I was really looking forward to The Driver, by all accounts a tense little crime drama from 1978. The Continental Op and the Nameless Detective are, of course, famous for never being named, but this film one-ups them: nobody gets a name. Instead we have Ryan O’Neal as The Driver, Bruce Dern as The Detective, and Isabelle Adjani as The Player.
The story: O’Neal is the best getaway driver in the business. Dern is out to bag him, even if it means bending the law as far as it will bend. And that’s pretty much it.
Like many films from the seventies, The Driver is told as more through images than dialog, with only Dern getting a chance to ramble on, which he does (let’s hope the scenery was fat-free). A good approach for this kind of minimalist noir, which left me with high hopes.
Too bad the movie sucked.
First of all, it appears to be heavily influenced by the French film Le Samourai, in which the main character had a less sympathetic job as a hired killer. Both that character and The Driver live in squalor despite the fact they must be well-paid; both present a blank face to the world; both raise their competence to the level of a virtue. But where Jef in Samourai eventually showed a little humanity and a little desperation, O’Neal remains the same stony character at the end that he is at the beginning.
And one scene *totally* rips off The Getaway.
Adjani does nothing but pout her way through this role, showing all the dramatic range of a dishrag, which is strange since she was just spectacular in One Deadly Summer only a couple of years later. O’Neal never lets us see inside his character; if all his grim, silent staring had been cut, the running time would be fifteen minutes shorter. And there’s not really much of a twist at the end.
Only Dern and Ronnee Blakely (in a small part as O’Neal’s booking agent) really do anything on screen.
So, sadly, I can’t recommend this movie. See Le Samourai instead. Or read The Wheelman.
I finally finished up Damn Near Dead, an anthology of geezer noir featuring writers such as Victor Gischler, Sean Doolittle, and Megan Abbott. It’s the brainchild of editor Duane Swierczynski and publisher David Thompson, and yes, alcohol was involved.
The verdict? Damn near great. One of the best anthologies I’ve read recently, in fact. Gischler’s story is flat-out terrific, as is Abbott’s, and the rest are entertaining at the very least.
One guy I have got to read more of: John Harvey. His story “Drummer Unknown” from Robert J. Randisi’s Murder And All That Jazz was the pick of the litter, and his story here (forgot the title – sorry!) is just as good, and, incidentally features another jazz drummer. Harvey is best known for his Charlie Resnick series, and I think that’s one I’ll enjoy.
One of the books I came home from Con Misterio with was Mongo’s Back In Town by E. Richard Johnson. I was told it was an ultra-hardboiled crime story, and as a lover of old paperbacks, I was really looking forward to it, but as it turned out, I hated it! Loathed it, even! It sucked!

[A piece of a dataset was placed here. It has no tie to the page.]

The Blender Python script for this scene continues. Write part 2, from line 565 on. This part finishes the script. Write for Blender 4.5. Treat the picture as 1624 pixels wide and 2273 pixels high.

Much of the story is told through narrative summary rather than action and dialog. The characters are stupid and cruel, which is not usually a drawback, unless they’re stupid, cruel, and boring as they are here. Not only that, but the author isn’t too swift either. A crucial plot point concerned the identity of a corpse. He’d already given Character A a freshly broken nose, which Character B didn’t have. But he didn’t use this to differentiate them. So run the other way.
A paperback I did like was Ralph Dennis’ Hardman #4: Pimp For The Dead. Despite the unfortunate title and the packaging which implied a men’s adventure yarn, Pimp is actually a pretty straightforward detective story, set in Atlanta and making full use of local color. Jim Hardman is hardly (heh) a tough guy – instead he’s middle-aged and fat, though he knows how to swing a fist if he has to.
Richard Moore recommended the series, and also wrote up a short bio of Dennis and a summary of his work. It’s well worth checking out.